» Task input:
□ □ □ □
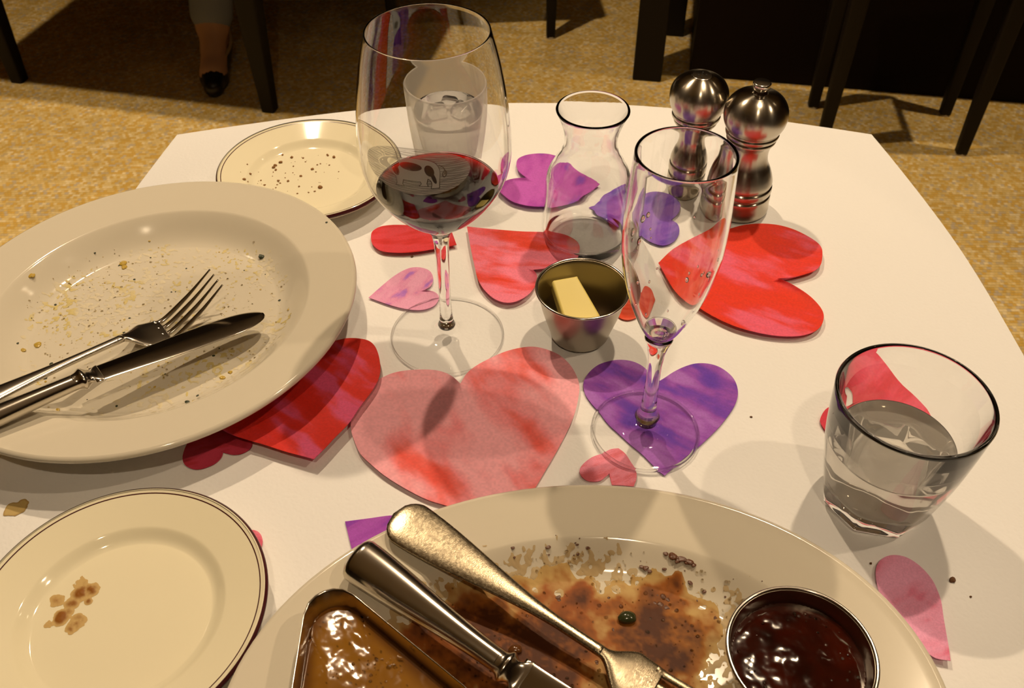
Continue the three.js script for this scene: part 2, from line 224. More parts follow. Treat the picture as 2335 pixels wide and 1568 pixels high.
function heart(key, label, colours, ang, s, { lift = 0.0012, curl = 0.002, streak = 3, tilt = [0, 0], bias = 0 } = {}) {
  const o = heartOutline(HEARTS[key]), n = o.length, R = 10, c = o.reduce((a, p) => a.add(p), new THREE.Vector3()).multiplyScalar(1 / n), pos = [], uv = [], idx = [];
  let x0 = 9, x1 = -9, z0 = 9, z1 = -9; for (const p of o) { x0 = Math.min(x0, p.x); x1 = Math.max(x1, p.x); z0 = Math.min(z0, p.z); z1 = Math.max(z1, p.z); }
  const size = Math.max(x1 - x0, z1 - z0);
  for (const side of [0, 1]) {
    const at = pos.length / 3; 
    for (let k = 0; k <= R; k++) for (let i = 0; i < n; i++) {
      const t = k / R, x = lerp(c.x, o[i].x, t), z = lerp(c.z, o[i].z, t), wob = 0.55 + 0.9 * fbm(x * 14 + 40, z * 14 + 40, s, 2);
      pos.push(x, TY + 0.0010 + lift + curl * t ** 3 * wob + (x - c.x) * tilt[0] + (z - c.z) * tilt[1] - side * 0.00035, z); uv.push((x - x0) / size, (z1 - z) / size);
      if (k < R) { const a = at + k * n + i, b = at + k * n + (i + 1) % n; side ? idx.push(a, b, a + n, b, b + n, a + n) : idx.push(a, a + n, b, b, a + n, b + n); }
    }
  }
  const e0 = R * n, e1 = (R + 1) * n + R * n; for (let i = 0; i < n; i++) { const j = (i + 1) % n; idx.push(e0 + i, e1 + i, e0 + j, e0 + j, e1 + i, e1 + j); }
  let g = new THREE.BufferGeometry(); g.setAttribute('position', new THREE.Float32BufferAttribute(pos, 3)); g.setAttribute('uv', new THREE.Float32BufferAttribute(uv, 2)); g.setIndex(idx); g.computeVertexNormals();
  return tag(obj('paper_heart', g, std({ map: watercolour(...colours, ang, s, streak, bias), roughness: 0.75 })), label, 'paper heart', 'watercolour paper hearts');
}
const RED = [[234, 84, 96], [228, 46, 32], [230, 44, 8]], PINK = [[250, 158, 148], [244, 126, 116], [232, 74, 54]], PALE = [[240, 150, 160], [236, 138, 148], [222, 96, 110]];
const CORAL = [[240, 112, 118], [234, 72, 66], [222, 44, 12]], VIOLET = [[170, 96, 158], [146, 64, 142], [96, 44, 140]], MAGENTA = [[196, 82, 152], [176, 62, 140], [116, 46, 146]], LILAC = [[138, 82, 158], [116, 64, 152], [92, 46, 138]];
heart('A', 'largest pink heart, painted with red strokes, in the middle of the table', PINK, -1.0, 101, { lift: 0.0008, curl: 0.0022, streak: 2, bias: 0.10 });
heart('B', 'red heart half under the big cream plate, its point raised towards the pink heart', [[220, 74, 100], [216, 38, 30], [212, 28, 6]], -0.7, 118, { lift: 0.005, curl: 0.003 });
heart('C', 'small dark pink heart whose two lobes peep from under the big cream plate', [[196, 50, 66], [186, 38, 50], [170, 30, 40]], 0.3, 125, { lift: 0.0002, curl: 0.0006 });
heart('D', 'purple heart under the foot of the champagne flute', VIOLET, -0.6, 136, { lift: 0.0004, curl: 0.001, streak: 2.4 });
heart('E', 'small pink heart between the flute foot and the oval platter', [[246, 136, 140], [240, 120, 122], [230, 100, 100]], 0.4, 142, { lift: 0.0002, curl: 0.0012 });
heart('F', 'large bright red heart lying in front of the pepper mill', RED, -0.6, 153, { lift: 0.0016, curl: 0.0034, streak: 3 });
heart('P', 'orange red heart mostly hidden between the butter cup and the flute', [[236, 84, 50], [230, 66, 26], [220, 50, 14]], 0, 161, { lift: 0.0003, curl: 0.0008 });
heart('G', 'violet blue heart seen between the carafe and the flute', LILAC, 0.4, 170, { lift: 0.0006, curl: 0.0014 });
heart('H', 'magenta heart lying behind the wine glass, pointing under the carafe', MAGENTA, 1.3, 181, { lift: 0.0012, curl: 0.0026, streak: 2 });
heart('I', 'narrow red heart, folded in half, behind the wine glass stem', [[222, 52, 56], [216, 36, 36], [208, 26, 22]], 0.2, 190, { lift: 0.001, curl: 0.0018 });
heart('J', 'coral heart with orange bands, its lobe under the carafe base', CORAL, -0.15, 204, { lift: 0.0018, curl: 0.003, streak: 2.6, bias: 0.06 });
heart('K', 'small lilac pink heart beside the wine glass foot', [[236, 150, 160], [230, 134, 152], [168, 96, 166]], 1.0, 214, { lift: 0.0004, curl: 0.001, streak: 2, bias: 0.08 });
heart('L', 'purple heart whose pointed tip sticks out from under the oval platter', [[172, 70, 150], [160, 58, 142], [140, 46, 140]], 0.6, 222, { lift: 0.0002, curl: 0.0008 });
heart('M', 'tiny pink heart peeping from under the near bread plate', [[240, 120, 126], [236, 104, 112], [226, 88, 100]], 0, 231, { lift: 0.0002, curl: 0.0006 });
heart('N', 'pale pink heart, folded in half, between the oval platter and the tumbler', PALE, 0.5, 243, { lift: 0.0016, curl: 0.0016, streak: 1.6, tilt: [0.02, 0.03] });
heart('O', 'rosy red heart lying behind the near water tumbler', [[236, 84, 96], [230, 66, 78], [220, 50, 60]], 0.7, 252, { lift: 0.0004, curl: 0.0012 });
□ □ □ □
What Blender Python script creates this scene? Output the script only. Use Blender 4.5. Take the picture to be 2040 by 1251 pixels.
□ □ □ □
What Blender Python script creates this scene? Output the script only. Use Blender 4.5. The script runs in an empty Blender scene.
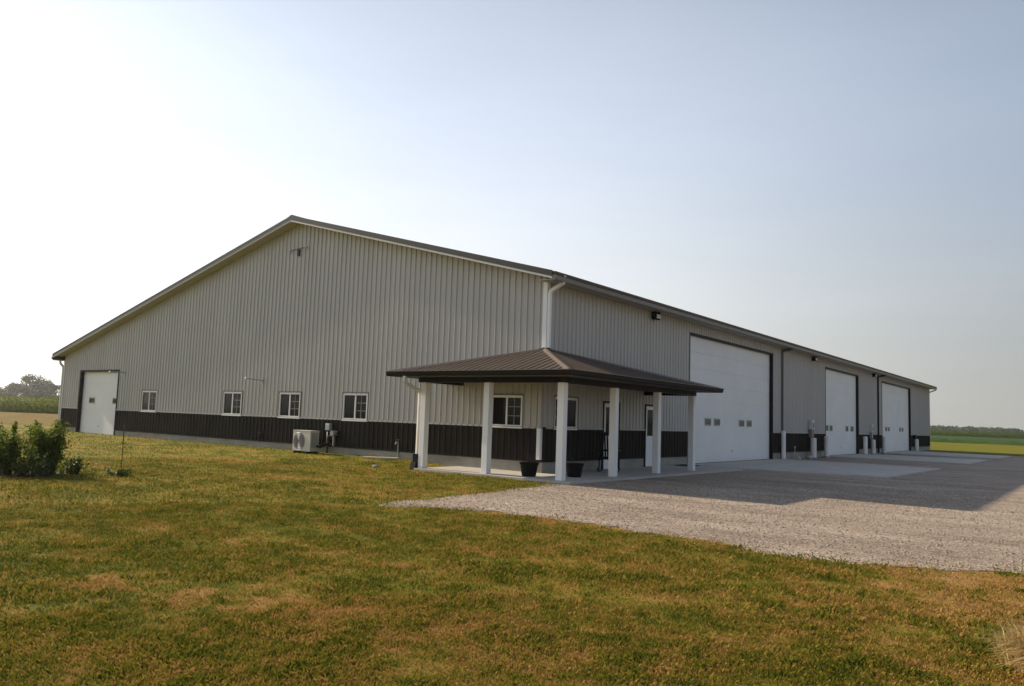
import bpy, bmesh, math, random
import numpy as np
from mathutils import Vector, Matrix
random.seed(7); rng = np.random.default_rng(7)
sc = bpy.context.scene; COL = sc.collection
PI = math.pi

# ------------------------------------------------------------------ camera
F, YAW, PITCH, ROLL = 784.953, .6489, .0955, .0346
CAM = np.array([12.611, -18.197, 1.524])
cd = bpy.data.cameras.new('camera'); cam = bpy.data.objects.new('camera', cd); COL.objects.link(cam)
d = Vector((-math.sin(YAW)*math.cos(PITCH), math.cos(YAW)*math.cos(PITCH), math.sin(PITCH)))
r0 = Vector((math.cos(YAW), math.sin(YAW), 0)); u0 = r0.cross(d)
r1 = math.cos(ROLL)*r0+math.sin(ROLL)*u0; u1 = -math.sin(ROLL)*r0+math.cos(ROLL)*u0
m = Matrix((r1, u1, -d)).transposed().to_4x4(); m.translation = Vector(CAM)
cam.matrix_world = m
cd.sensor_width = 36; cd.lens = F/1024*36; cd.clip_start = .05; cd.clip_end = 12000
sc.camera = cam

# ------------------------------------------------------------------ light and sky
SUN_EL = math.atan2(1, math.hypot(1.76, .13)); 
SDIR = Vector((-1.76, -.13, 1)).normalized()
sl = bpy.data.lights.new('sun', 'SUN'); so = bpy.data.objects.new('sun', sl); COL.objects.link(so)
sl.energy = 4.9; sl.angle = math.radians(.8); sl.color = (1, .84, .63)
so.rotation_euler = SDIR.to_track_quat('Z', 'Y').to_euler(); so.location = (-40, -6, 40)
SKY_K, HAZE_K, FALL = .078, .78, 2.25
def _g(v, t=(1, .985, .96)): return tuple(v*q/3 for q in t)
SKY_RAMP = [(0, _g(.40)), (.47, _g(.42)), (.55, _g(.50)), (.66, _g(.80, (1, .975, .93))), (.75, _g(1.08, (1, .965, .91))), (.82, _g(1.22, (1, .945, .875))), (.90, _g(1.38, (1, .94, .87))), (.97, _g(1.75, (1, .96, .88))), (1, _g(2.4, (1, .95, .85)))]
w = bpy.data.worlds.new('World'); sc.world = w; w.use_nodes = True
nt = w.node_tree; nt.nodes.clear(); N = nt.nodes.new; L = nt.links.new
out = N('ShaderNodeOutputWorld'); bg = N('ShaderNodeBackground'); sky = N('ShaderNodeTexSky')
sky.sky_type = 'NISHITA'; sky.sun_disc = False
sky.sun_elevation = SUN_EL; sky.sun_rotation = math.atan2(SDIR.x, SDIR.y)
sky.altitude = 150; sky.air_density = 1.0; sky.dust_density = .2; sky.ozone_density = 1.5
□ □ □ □
Give back only the lines from the one holding "empty Blender scene." through the one holding "PI = math.pi", both kept, exactly as written. Omit the images.

» Written response:
What Blender Python script creates this scene? Output the script only. Use Blender 4.5. The script runs in an empty Blender scene.
import bpy, bmesh, math, random
import numpy as np
from mathutils import Vector, Matrix
random.seed(7); rng = np.random.default_rng(7)
sc = bpy.context.scene; COL = sc.collection
PI = math.pi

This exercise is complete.